DATASET CONTENT »
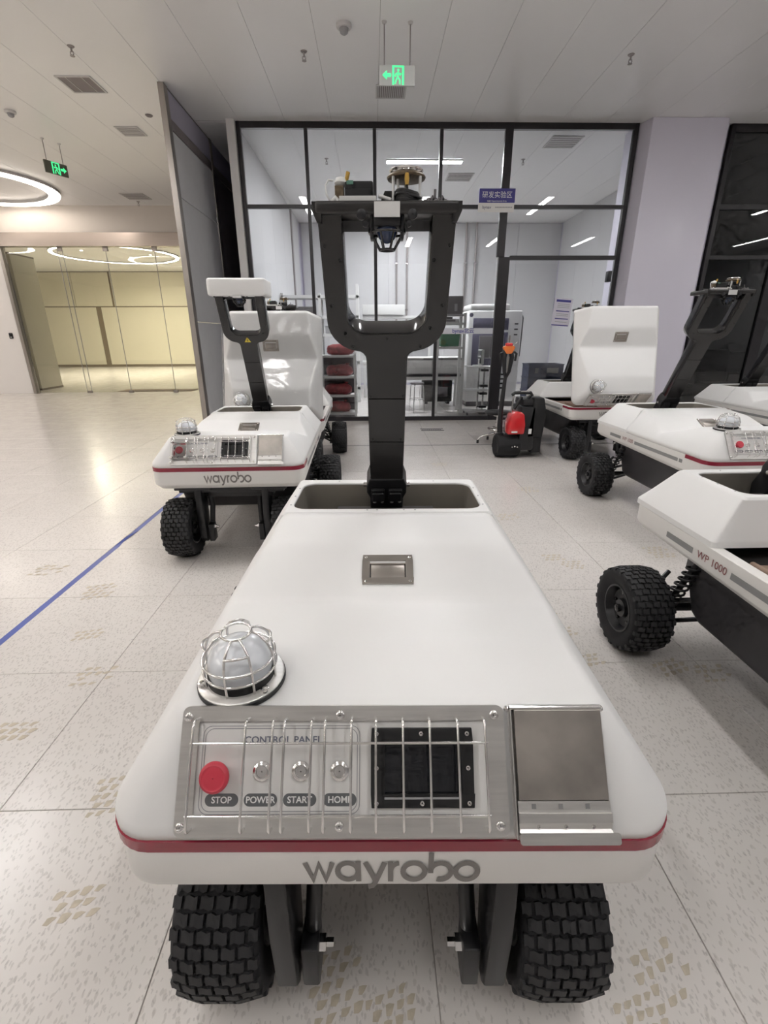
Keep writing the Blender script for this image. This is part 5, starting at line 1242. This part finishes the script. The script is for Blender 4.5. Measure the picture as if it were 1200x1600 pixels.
child(r, 'tiller_grip', 'black_plastic', lambda mb: (mb.tube([(-.10, .05, 1.22), (-.14, .05, 1.20), (-.13, .05, 1.12)], .014, 8), mb.tube([(.02, .05, 1.22), (.05, .05, 1.20), (.04, .05, 1.12)], .014, 8)), smooth=60)
child(r, 'chrome_stub', 'chrome', lambda mb: mb.tube([(.0, .05, 1.29), (.05, .05, 1.33)], .007, 8), smooth=60)
for s_ in (): child(r, 'fork', 'black_satin', lambda mb: mb.bb(.44 if s_ < .5 else .44, 1.0, s_-.34+.0, s_-.34+.12, .05, .10), bevel=.01)
# dark furniture behind the unlit glass
for k, (x, y, w_, h_, lab) in enumerate(((6.0, 9.6, .55, 1.05, 'black high backed chair behind the dark glass, nearest the column'), (6.9, 9.7, .6, 1.12, 'black high backed chair behind the dark glass, farther from the column'))):
    r = empty('office_chair', (x, y, 0)); tag(r, lab, 'chair')
    child(r, 'backrest', 'black_plastic', lambda mb: mb.prism(rrect(-w_/2, w_/2, .50, h_, .08), -.05, .05, frameM((0, .2, 0), (1, 0, 0), (0, 0, 1), (0, -1, 0))), bevel=.02)
    child(r, 'seat', 'black_plastic', lambda mb: mb.prism(rrect(-w_/2, w_/2, -.28, .26, .06), .42, .50), bevel=.02)
    child(r, 'column', 'chrome', lambda mb: mb.cyl((0, 0, .06), (0, 0, .42), .03, 12), smooth=50)
    child(r, 'base', 'black_plastic', lambda mb: [mb.tube([(0, 0, .09), (.3*cos(2*pi*q/5), .3*sin(2*pi*q/5), .05)], .022, 8) for q in range(5)], smooth=50)
    for s_ in (-1, 1): child(r, 'armrest', 'black_plastic', lambda mb: mb.tube([(s_*w_*.52, .12, .46), (s_*w_*.55, .12, .66), (s_*w_*.55, -.16, .68)], .025, 8), smooth=60)
r = empty('cabinet', (7.6, 11.9, 0)); tag(r, 'long low dark cabinet at the back of the unlit room', 'cabinet')
child(r, 'body', 'black_satin', lambda mb: mb.bb(-1.9, 1.4, -.3, .3, .0, 1.0), bevel=.006)
for q in range(5): child(r, 'door', 'frame_black', lambda mb: mb.bb(-1.88+q*.65, -1.26+q*.65, -.318, -.301, .06, .96), bevel=.004)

EXERCISE TASK » Restate the whole listing above exactly, except for its images.

TASK RESULT »
Keep writing the Blender script for this image. This is part 5, starting at line 1242. This part finishes the script. The script is for Blender 4.5. Measure the picture as if it were 1200x1600 pixels.
child(r, 'tiller_grip', 'black_plastic', lambda mb: (mb.tube([(-.10, .05, 1.22), (-.14, .05, 1.20), (-.13, .05, 1.12)], .014, 8), mb.tube([(.02, .05, 1.22), (.05, .05, 1.20), (.04, .05, 1.12)], .014, 8)), smooth=60)
child(r, 'chrome_stub', 'chrome', lambda mb: mb.tube([(.0, .05, 1.29), (.05, .05, 1.33)], .007, 8), smooth=60)
for s_ in (): child(r, 'fork', 'black_satin', lambda mb: mb.bb(.44 if s_ < .5 else .44, 1.0, s_-.34+.0, s_-.34+.12, .05, .10), bevel=.01)
# dark furniture behind the unlit glass
for k, (x, y, w_, h_, lab) in enumerate(((6.0, 9.6, .55, 1.05, 'black high backed chair behind the dark glass, nearest the column'), (6.9, 9.7, .6, 1.12, 'black high backed chair behind the dark glass, farther from the column'))):
    r = empty('office_chair', (x, y, 0)); tag(r, lab, 'chair')
    child(r, 'backrest', 'black_plastic', lambda mb: mb.prism(rrect(-w_/2, w_/2, .50, h_, .08), -.05, .05, frameM((0, .2, 0), (1, 0, 0), (0, 0, 1), (0, -1, 0))), bevel=.02)
    child(r, 'seat', 'black_plastic', lambda mb: mb.prism(rrect(-w_/2, w_/2, -.28, .26, .06), .42, .50), bevel=.02)
    child(r, 'column', 'chrome', lambda mb: mb.cyl((0, 0, .06), (0, 0, .42), .03, 12), smooth=50)
    child(r, 'base', 'black_plastic', lambda mb: [mb.tube([(0, 0, .09), (.3*cos(2*pi*q/5), .3*sin(2*pi*q/5), .05)], .022, 8) for q in range(5)], smooth=50)
    for s_ in (-1, 1): child(r, 'armrest', 'black_plastic', lambda mb: mb.tube([(s_*w_*.52, .12, .46), (s_*w_*.55, .12, .66), (s_*w_*.55, -.16, .68)], .025, 8), smooth=60)
r = empty('cabinet', (7.6, 11.9, 0)); tag(r, 'long low dark cabinet at the back of the unlit room', 'cabinet')
child(r, 'body', 'black_satin', lambda mb: mb.bb(-1.9, 1.4, -.3, .3, .0, 1.0), bevel=.006)
for q in range(5): child(r, 'door', 'frame_black', lambda mb: mb.bb(-1.88+q*.65, -1.26+q*.65, -.318, -.301, .06, .96), bevel=.004)